Combien ces grands événements n’ont-ils pas agi comme causes perturbatrices, comme entraves sur le progrès naturel des destinées humaines ! Si l’on tient compte de la déperdition de travail occasionnée par la guerre, si l’on tient compte de ce que le produit effectif, qu’elle amoindrit, se concentre entre les mains de quelques vainqueurs, on pourra comprendre le dénûment des masses, dénûment inexplicable de nos jours par la liberté…..
Comment l’esprit guerrier se propage.
Les peuples agresseurs sont sujets à des représailles. Ils attaquent souvent ; quelquefois ils se défendent. Quand ils sont sur la défensive, ils ont le sentiment de la justice et de la sainteté de leur cause. Alors ils peuvent exalter le courage, le dévouement, le patriotisme. Mais, hélas ! ils transportent ces sentiments et ces idées dans leurs guerres offensives. Et qu’est-ce alors qui constitue le patriotisme ?…..
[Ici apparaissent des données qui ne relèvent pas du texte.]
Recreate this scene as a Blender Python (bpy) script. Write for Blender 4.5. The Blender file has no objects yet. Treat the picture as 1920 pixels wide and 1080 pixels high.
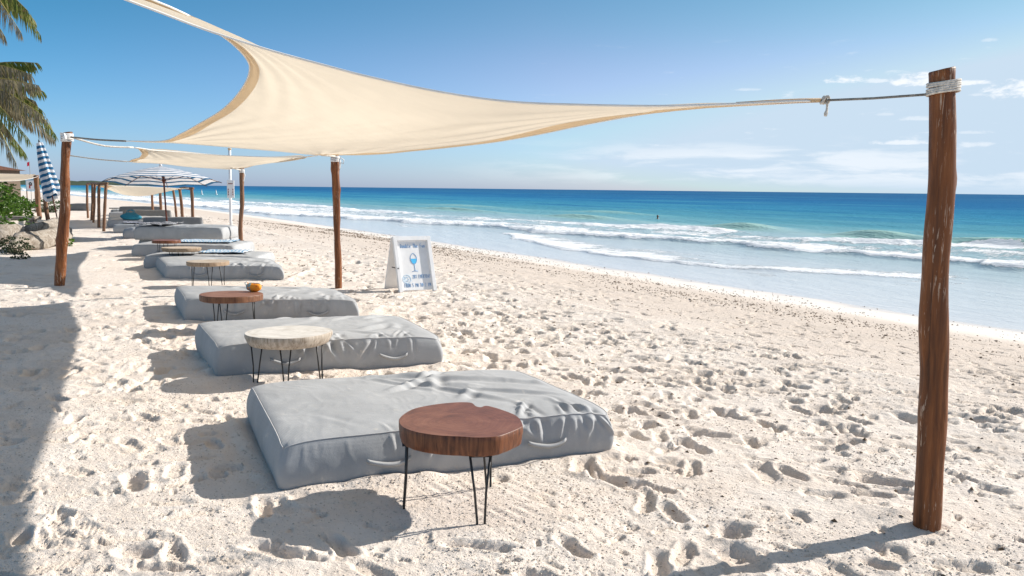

Quand deux races, l’une victorieuse et oisive, l’autre vaincue et humiliée, occupent le sol, tout ce qui éveille les désirs, les sympathies, est le partage de la première. À elle loisirs, fêtes, goût des arts, richesses, exercices militaires, tournois, grâce, élégance, littérature, poésie. À la race conquise, des mains calleuses, des huttes désolées, des vêtements répugnants…..
Il suit de là que ce sont les idées et les préjugés de la race dominante, toujours associés à la domination militaire, qui font l’opinion. Hommes, femmes, enfants, tous mettent la vie militaire avant la vie laborieuse, la guerre avant le travail, la spoliation avant la production. La race vaincue partage elle-même ce sentiment, et quand elle surmonte ses oppresseurs, aux époques de transition, elle se montre disposée à les imiter. Que dis-je ! pour elle cette imitation est une frénésie…..
Comment la guerre finit…
La Spoliation comme la Production ayant sa source dans le cœur humain, les lois du monde social ne seraient pas harmoniques, même au sens limité que j’ai dit, si celle-ci ne devait, à la longue, détrôner celle-là…
[1]: Voir la fin du chapitre XI.
[2]: On l’oublie quand on pose cette question : Le travail des esclaves revient-il plus cher ou meilleur marché que le travail salarié ?
[3]: Voyez Baccalauréat et Socialisme, tome IV, page 442.